Trefwoorden
Samenvatting

Trefwoorden

1. Procedure – Beroepstermijnen – Hogere voorziening – Procedurele voorwaarden waaraan betekening moet voldoen – Ontbreken van kennisgeving van betekening door griffie van Gerecht – Verval op basis van artikel 44, lid 2, derde alinea, van Reglement voor procesvoering van Gerecht – Geen

(Reglement voor de procesvoering van het Gerecht, art. 44, lid 2, derde alinea, 100, lid 2, en 114, lid 1)

2. Procedure – Maatregelen tot organisatie van procesgang – Schriftelijke vragen aan partijen – Geen automatisch gevolg voor beslechting van geding – Soevereine beoordeling van feiten en bewijzen door Gerecht

(Reglement voor de procesvoering van het Gerecht, art. 49, 64 en 65)

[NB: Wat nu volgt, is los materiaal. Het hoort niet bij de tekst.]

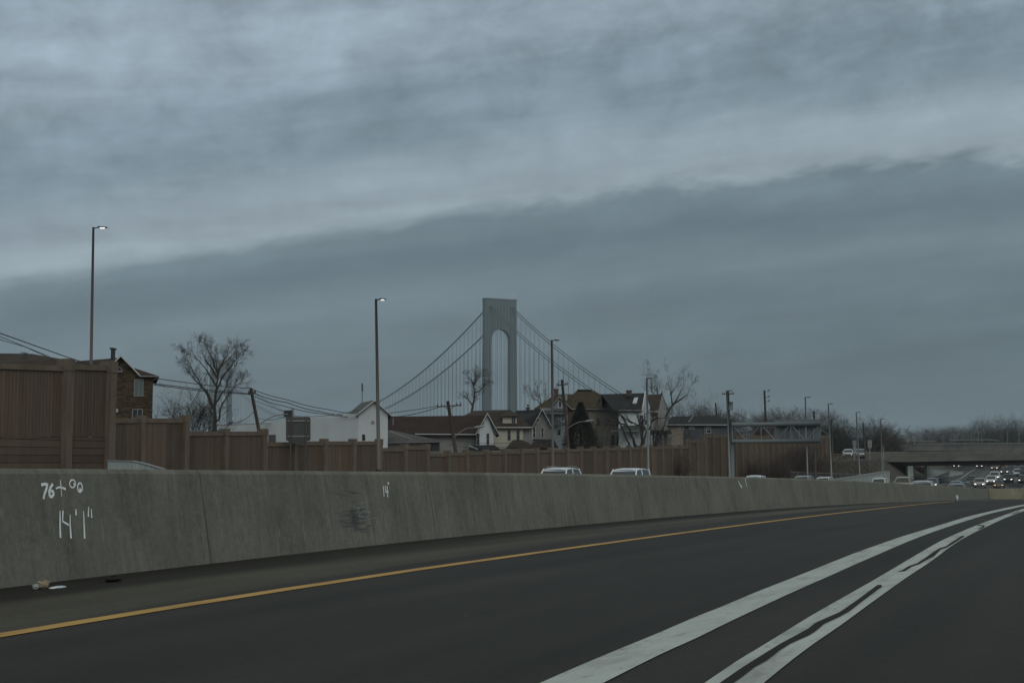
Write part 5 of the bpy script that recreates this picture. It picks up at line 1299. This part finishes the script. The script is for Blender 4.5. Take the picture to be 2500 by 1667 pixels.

3. Hogere voorziening – Middelen – Toetsing door Hof van beoordeling van feiten en bewijzen – Uitgesloten, behoudens geval van verkeerde opvatting

(Art. 225 EG; Statuut van het Hof van Justitie, art. 58)

4. Procedure – Verplichting voor Gerecht om uitspraak te doen over exceptie van niet-ontvankelijkheid na mondelinge procedure te hebben geopend – Geen

(Reglement voor de procesvoering van het Gerecht, art. 114, leden 1‑3)

5. Procedure – Beroepstermijnen – Verval – Verschoonbare dwaling – Begrip – Draagwijdte

Samenvatting

1. Het ontbreken van een kennisgeving van de betekening van een arrest of een beschikking per telefax of enig ander technisch communicatiemiddel door de griffie van het Gerecht brengt niet mee dat een rekwirant niet in hogere voorziening kan worden ontvangen en automatisch valt onder artikel 44, lid 2, derde alinea, van het Reglement voor de procesvoering van het Gerecht, volgens welke de regelmatige betekening wordt geacht plaats te vinden door bezorging van de aangetekende zending op het postkantoor van de plaats waar het Gerecht is gevestigd. Deze laatste bepaling is immers alleen van toepassing wanneer geen domicilie te Luxemburg is gekozen en/of de advocaat of de gemachtigde van de verzoeker niet ermee heeft ingestemd dat betekeningen aan hem per telefax of met enig ander technisch communicatiemiddel plaatsvinden.

(cf. punten 22‑23)

2. Het Gerecht kan naar eigen inzicht beslissen of het partijen schriftelijke vragen zal stellen, en in iedere stand van het geding besluiten tot maatregelen tot organisatie van de procesgang of tot maatregelen van instructie als bedoeld in de artikelen 64 en 65 van het Reglement voor de procesvoering van het Gerecht. De uitoefening van deze bevoegdheid heeft echter geen automatische gevolgen voor de beslechting van het geschil, want het Gerecht behoudt de vrijheid om zelf te beoordelen welke waarde het toekent aan de verschillende feiten en bewijzen die zijn voorgelegd, of die het zelf heeft kunnen verzamelen.

(cf. punt 28)

3. Het Hof is in hogere voorziening niet bevoegd het oordeel van het Gerecht over de feiten en bewijzen te toetsen, behoudens in het geval van een onjuiste voorstelling van deze feiten en bewijzen.

(cf. punt 29)

4. Wanneer het Gerecht zich voldoende ingelicht acht door de dossierstukken, kan het beslissen om zonder mondelinge behandeling uitspraak te doen over een exceptie van niet-ontvankelijkheid, aangezien artikel 114, leden 1 tot en met 3, van het Reglement voor de procesvoering geen enkele verplichting oplegt om een terechtzitting te houden.

(cf. punt 35)

5. Een justitiabele kan in buitengewone omstandigheden verschoonbare dwaling aanvoeren teneinde te ontkomen aan de vervaltermijn die voor het instellen van beroep tot nietigverklaring geldt; dit is met name het geval wanneer de instelling die de bestreden handeling heeft verricht, zich aldus heeft gedragen dat dit gedrag, op zich of in een beslissende mate, bij een burger te goede trouw die alle zorgvuldigheid aan de dag legt die van een marktdeelnemer met normale kennis van zaken mag worden verwacht, tot een begrijpelijk misverstand heeft geleid.